The beauty of America has always been, in promise if not in practicality, its do-or-die mentality, its element of risk. I no longer think it a coincidence that we use the word "experiment" to describe our foray into democracy --- it smacks of Alexander Fleming stumbling upon penicillin, resounds with the idea that going for broke, giving up everything to forge a new, better life, is what America is all about.
But we've tended to clear the path with fire rather than ingenuity. And here I am talking not just of our treatment of Comanches but of all American Indians, of Africans and African-Americans, of Cubans and Filipinos, of Chinese and Japanese, of "Slavs" and "spics" and "kykes" and "micks" and "Dagoes."
We've always been afraid of other outsiders joining our bande à part, of coming in and stealing away with our future.
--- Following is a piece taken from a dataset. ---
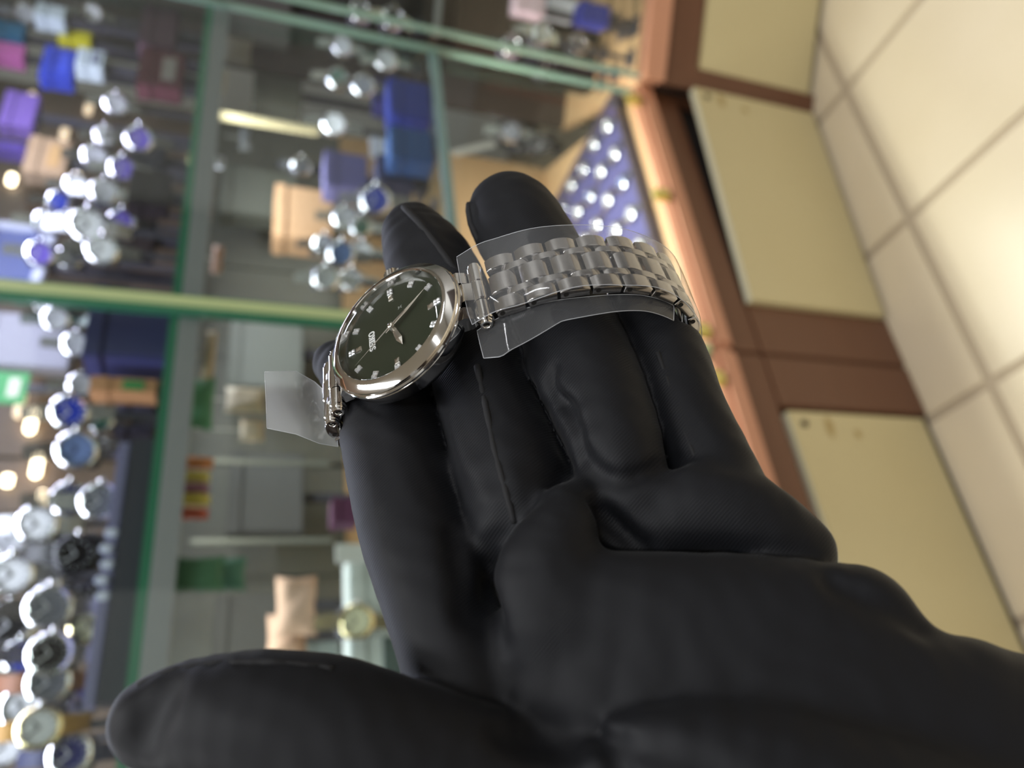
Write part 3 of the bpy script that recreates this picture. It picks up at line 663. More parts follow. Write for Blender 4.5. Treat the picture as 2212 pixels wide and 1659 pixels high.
hand_o = empty('gloved_hand', Matrix.Translation(tuple(GO)))
tag(hand_o, 'open hand in a black fabric glove, palm up, holding the watch on its fingers', 'hand')
me = bpy.data.meshes.new('glove'); me.from_pydata((gpw - GO).tolist(), [], gf.tolist()); me.materials.append(M_glove); me.update(); me.shade_smooth()
glove = link('glove', me, hand_o)
M_seam = mat('glove_seam', rgb(20, 20, 22), .8)
def seam(pts, r=.0005, lift=.0):
    P = []; out = []
    for i in range(len(pts) - 1):
        n = max(2, int(math.hypot(pts[i + 1][0] - pts[i][0], pts[i + 1][1] - pts[i][1]) / 12))
        for k in range(n): P.append((pts[i][0] + (pts[i + 1][0] - pts[i][0]) * k / n, pts[i][1] + (pts[i + 1][1] - pts[i][1]) * k / n))
    P.append(pts[-1]); ds = []
    for x, y in P:
        d = trace(x, y); ds.append(d)
    ok = [d for d in ds if d]
    if len(ok) < 4: return
    ds = [None if d is None else float(np.median([e for e in ds[max(0, i - 3):i + 4] if e])) for i, d in enumerate(ds)]
    for (x, y), d in zip(P, ds):
        if d: out.append(tuple(c2w(px(x, y, (d - .3) * .001)) - GO))
    MB().tube(out, r, 6).build('seam', M_seam, hand_o, smooth=True)
seam([(872, 446), (905, 480), (945, 530), (985, 585), (1000, 600)], .0009)
seam([(1014, 440), (1012, 470), (1030, 510), (1048, 548)], .0009)
seam([(1030, 790), (1048, 870), (1068, 970), (1095, 1070), (1112, 1130)], .0007)
seam([(1420, 760), (1445, 830), (1470, 910), (1500, 985), (1512, 1000)], .0005)
seam([(300, 1480), (380, 1445), (480, 1432), (600, 1430), (720, 1445)], .0006)

# ---------------------------------------------------------------- goods in the showcases
M_wsteel = mat('watch_steel', (0.75, 0.75, 0.77, 1), 0.18, 1.0)
M_wgold = mat('watch_gold', (0.85, 0.72, 0.42, 1), 0.2, 1.0)
M_wblack = mat('watch_black', rgb(25, 25, 28), 0.3, 0.3)
M_acr = mat('stand_dark', rgb(60, 58, 66), 0.4)
M_acw = mat('stand_white', rgb(214, 214, 220), 0.4)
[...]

That's why The Searchers, more than 50 years old, and Wayne himself, who would be 100 if he were alive today, continue to make some sense to me as a historian and film critic, if not as a person. What Wayne represents --- for he is truly larger than life, no longer solely individual but also metaphorical, symbolic --- is this beautiful and terrible past of both pioneering and xenophobic impulses.
The fear that animates The Searchers hits me more strongly than the quiet heroism of some of his other roles, perhaps, because to me America is no longer the man in the white hat, riding in on his horse to save the day. We invade; we kill and capture; we abduct.
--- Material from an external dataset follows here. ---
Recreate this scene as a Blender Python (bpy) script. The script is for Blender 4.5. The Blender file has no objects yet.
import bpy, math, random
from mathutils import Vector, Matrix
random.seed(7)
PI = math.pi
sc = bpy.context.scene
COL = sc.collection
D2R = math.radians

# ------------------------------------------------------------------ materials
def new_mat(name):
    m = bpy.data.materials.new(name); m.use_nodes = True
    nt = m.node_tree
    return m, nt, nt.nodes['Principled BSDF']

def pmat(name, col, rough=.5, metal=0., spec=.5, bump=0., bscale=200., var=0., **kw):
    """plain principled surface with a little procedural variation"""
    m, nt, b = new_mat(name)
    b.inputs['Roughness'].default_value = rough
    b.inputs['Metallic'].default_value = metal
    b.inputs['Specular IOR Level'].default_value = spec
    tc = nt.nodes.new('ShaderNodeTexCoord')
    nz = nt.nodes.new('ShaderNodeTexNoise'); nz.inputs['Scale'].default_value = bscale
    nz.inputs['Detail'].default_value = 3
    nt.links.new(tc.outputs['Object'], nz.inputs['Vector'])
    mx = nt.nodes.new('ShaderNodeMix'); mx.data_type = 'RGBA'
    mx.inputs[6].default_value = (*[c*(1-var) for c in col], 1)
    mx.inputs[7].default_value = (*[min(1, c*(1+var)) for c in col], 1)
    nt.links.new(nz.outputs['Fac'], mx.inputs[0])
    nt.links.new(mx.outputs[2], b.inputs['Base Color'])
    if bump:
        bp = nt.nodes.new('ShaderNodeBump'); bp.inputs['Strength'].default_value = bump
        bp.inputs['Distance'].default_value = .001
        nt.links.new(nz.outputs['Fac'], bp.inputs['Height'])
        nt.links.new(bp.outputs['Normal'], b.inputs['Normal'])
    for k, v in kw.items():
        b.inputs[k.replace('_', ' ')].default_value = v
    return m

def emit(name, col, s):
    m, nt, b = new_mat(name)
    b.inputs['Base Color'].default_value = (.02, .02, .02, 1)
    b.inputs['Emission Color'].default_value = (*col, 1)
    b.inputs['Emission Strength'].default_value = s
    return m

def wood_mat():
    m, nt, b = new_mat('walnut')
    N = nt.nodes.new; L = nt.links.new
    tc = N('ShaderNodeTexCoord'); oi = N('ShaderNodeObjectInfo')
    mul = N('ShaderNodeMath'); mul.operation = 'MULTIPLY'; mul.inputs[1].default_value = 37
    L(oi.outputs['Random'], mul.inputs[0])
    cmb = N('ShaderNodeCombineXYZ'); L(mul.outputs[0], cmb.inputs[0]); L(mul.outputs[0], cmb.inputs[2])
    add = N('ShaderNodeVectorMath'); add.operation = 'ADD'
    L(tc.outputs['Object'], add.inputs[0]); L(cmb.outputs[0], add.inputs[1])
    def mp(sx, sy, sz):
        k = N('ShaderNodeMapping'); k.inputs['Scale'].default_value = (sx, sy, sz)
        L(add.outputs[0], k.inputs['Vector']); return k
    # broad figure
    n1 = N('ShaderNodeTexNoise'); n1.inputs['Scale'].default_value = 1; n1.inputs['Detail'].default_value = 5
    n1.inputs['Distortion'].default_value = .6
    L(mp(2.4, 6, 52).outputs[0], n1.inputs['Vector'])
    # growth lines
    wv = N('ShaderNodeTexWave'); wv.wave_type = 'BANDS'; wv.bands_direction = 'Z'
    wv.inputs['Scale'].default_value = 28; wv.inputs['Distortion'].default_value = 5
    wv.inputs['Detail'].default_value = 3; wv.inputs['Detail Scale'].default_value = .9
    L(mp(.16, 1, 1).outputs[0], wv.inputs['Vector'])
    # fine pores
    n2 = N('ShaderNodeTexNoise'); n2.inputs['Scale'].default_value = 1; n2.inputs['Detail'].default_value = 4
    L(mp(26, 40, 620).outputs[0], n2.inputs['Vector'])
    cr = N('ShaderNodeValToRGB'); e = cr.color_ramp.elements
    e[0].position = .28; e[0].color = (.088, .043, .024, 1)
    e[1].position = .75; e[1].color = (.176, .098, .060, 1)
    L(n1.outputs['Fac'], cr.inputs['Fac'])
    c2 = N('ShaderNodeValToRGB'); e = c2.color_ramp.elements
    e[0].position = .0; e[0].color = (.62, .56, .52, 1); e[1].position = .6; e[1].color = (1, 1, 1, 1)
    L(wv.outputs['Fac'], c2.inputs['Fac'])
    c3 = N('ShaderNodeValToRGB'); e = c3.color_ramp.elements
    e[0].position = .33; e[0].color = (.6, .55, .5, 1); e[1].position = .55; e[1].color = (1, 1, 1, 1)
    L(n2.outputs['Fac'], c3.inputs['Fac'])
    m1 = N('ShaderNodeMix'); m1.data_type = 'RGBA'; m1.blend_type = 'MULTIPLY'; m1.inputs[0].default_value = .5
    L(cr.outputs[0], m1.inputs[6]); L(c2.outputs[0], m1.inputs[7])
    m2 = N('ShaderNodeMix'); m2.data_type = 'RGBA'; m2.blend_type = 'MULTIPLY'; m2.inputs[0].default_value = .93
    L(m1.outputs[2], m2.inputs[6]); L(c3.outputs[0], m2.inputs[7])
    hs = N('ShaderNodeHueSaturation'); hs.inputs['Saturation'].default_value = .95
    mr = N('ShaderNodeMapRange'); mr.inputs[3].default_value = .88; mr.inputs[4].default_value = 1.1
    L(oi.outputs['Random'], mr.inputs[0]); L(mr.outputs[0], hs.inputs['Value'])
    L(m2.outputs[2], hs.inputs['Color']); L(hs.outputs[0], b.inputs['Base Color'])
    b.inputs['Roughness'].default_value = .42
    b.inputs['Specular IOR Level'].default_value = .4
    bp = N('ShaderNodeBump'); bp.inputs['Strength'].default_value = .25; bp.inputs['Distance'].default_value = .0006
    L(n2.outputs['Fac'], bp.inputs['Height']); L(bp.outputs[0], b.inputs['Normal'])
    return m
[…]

For a man whose name is important --- Marion Morrison, for whatever reason, will never be as compelling as John Wayne, and not just because we're used to the latter --- it seems instructive that The Searchers, in its title as in its content, is a kind of response to The Birth of a Nation: born of revolution and developed through codified racism.
Our nation is a tricky thing to discuss without feeling a little saddened by the mistakes of the past. But history is important here. If the racism of Griffith's epic suggests the darkness of the past, from slavery through to Jim Crow, then John Ford's film suggests something else entirely. The racism in The Searchers, set just three years after the Civil War and released just two years after Brown v. Board of Education is, thanks to Wayne's magnificent performance, something to focus on, to question, to feel uncomfortable about.
The Searchers is about, at root, just what the title says: spreading the searchlight across the shadows, convincing us to use our do-or-die mentality to achieve the American promise rather than hide behind our fears --- in short, to find the most open and pure frontiers we have yet to cross and extend the best parts of our experiment.
Who knows, we might discover something yet.